PARTE de la unidad de vida consiste en amar el lugar y el tiempo en el que vivimos. Creación y redención se realizan aquí, hoy y ahora, siempre que vibremos por conocer y comprender nuestro mundo, para amarlo como han hecho los santos. San Josemaría, por ejemplo, invitaba a no soñar «sueños vanos»[4], a huir de cualquier «mística ojalatera»[5]. La unidad de vida se disfruta en el lugar donde vivimos junto a Dios y con las personas que tenemos alrededor, procurando soñar con las actividades en las que estamos inmersos –para llenarlas de los dones de Dios– y sin tender a evadirnos a otros mundos más bellos pero irreales. San Pablo invita a los Tesalonicenses a trabajar y ganarse el sustento y a que se ayuden mutuamente a comportarse de ese modo (cfr. 2 Tes 3,6-15). Esta coherencia de vida nos permite al mismo tiempo ser flexibles ante lo imprevisible, porque al rezar y vivir para Dios y los demás, experimentamos que la caridad une lo que se presenta dividido y ordena lo que estaba disgregado Así, podemos asistir a una cita aunque hubiéramos preferido realizar un plan aparentemente mejor, o podemos pagar el billete del transporte público aunque el estado de ese servicio invite a rebelarse y no pagar, buscando alternativas en el modo de proponer mejoras.
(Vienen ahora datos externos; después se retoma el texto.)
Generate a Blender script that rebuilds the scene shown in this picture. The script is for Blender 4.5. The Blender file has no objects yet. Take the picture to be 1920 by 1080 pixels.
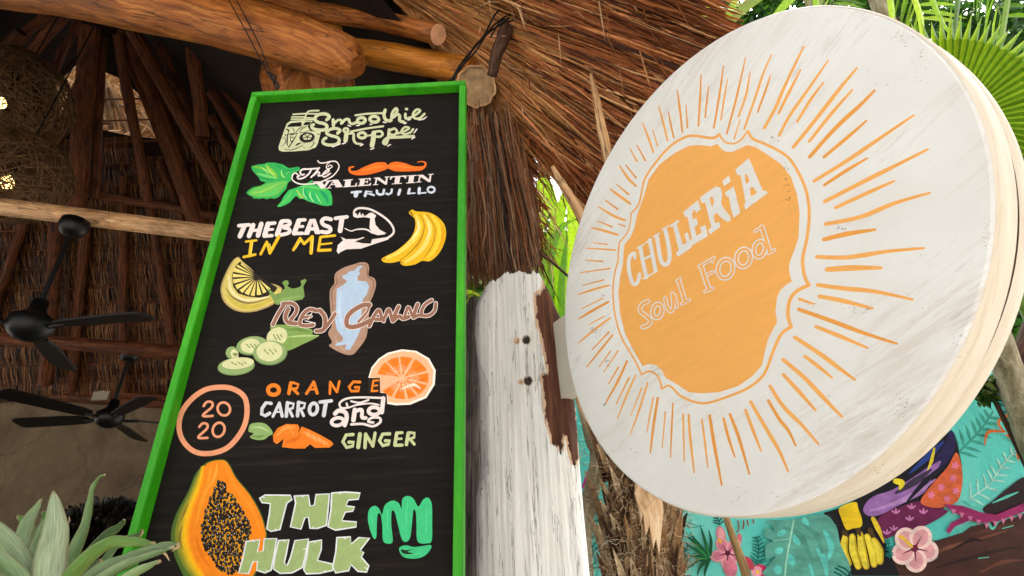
import bpy, bmesh, math, random
from mathutils import Vector, Matrix
from mathutils.geometry import tessellate_polygon
R = random.Random(7)
scene = bpy.context.scene
col = scene.collection

# ------------------------------------------------------------ camera, sky, sun, exposure
CAMZ = 1.5
F, PITCH, ROLL = 1000.0, math.radians(28.72), math.radians(-2.48)
cam_d = bpy.data.cameras.new('camera'); cam = bpy.data.objects.new('camera', cam_d); col.objects.link(cam)
cam_d.sensor_width = 36.0; cam_d.lens = 36.0 * F / 1920.0; cam_d.clip_start = 0.02; cam_d.clip_end = 400
_R = Vector((1, 0, 0)); _U = Vector((0, -math.sin(PITCH), math.cos(PITCH))); FW = Vector((0, math.cos(PITCH), math.sin(PITCH)))
RT = math.cos(ROLL) * _R + math.sin(ROLL) * _U
UP = -math.sin(ROLL) * _R + math.cos(ROLL) * _U
EYE = Vector((0, 0, CAMZ))
cam.matrix_world = Matrix(((RT.x, UP.x, -FW.x, 0), (RT.y, UP.y, -FW.y, 0), (RT.z, UP.z, -FW.z, CAMZ), (0, 0, 0, 1)))
scene.camera = cam

SUN_DIR = Vector((0.50, 0.50, 1.0)).normalized()      # towards the sun
w = bpy.data.worlds.new('World'); scene.world = w; w.use_nodes = True
nt = w.node_tree; nt.nodes.clear()
o_ = nt.nodes.new('ShaderNodeOutputWorld'); bg = nt.nodes.new('ShaderNodeBackground'); sk = nt.nodes.new('ShaderNodeTexSky')
hs = nt.nodes.new('ShaderNodeHueSaturation')
sk.sky_type = 'NISHITA'; sk.sun_disc = False
sk.sun_elevation = math.asin(SUN_DIR.z); sk.sun_rotation = math.atan2(SUN_DIR.x, SUN_DIR.y)
sk.air_density = 1.0; sk.dust_density = 7.0; sk.ozone_density = 1.0
hs.inputs['Saturation'].default_value = 0.16
nt.links.new(sk.outputs[0], hs.inputs['Color']); nt.links.new(hs.outputs[0], bg.inputs[0]); nt.links.new(bg.outputs[0], o_.inputs[0])
bg.inputs[1].default_value = 0.15
sd = bpy.data.lights.new('sun', 'SUN'); sun = bpy.data.objects.new('sun', sd); col.objects.link(sun)
sd.energy = 1.2; sd.angle = math.radians(12); sd.color = (1.0, 0.97, 0.93)
sun.rotation_euler = SUN_DIR.to_track_quat('Z', 'Y').to_euler(); sun.location = (4, 5, 9)
scene.render.engine = 'CYCLES'
scene.view_settings.view_transform = 'Standard'; scene.view_settings.look = 'None'
scene.view_settings.exposure = 1.50; scene.view_settings.gamma = 1.0; scene.view_settings.use_curve_mapping = False

# ------------------------------------------------------------ geometry of sight: where a seen point stands
def ray(px, py):
    return ((px - 960) / F) * RT + ((540 - py) / F) * UP + FW
def atY(px, py, Y):
    r = ray(px, py); return EYE + r * (Y / r.y)
def atZ(px, py, Z):
    r = ray(px, py); return EYE + r * ((Z - CAMZ) / r.z)
def on_plane(px, py, p0, n):
    r = ray(px, py); return EYE + r * ((p0 - EYE).dot(n) / r.dot(n))
def lin(h, k=1.0):
    if isinstance(h, str):
        h = h.lstrip('#'); c = [int(h[i:i + 2], 16) / 255 for i in (0, 2, 4)]
    else: c = [v / 255 for v in h]
    return tuple(min(1, k * (v / 12.92 if v <= 0.04045 else ((v + 0.055) / 1.055) ** 2.4)) for v in c) + (1.0,)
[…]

Vivir así es luchar para poner en práctica la exhortación del Señor: «Que vuestro modo de hablar sea: “sí, sí”; “no, no”. Lo que exceda de esto, viene del Maligno» (Mt 5,37). Cristo señala un modo de hablar: un estilo de vida cristiano que se actualiza mediante la presencia de Dios, una «atención respetuosa a su presencia, reconocida o menospreciada en cada una de nuestras afirmaciones»[6], que se concreta en no mentir nunca, aunque en un momento dado eso nos pudiera sacar de algún apuro; comportarnos con dignidad, aunque nadie nos vea; no dar rienda suelta a la ira cuando nos ponemos al volante o jugamos un partido de fútbol. Como enseña el Concilio Vaticano II, los bautizados cumplen «fielmente sus deberes temporales, guiados por el Espíritu del Evangelio. […] Por su misma fe están más obligados a cumplirlos, cada uno según la vocación a la que ha sido llamado»[7]. Podemos pedir a la Virgen María que nos ayude a adquirir esa unidad de vida para que sepamos transmitir con autenticidad la alegría de vivir junto a su Hijo.


[1] Francisco, Homilía, 25-VI-2015.

[2] Mons. F. Ocáriz, Carta pastoral, 28-X-2020, n. 3.

[3] San Josemaría, Amigos de Dios, n. 146.

[4] San Josemaría, Amigos de Dios, n. 8.

[5] San Josemaría, Conversaciones, n. 88.

[6] Catecismo de la Iglesia Católica, n. 2153.

[7] Concilio Vaticano II, Gaudium et spes, n. 43.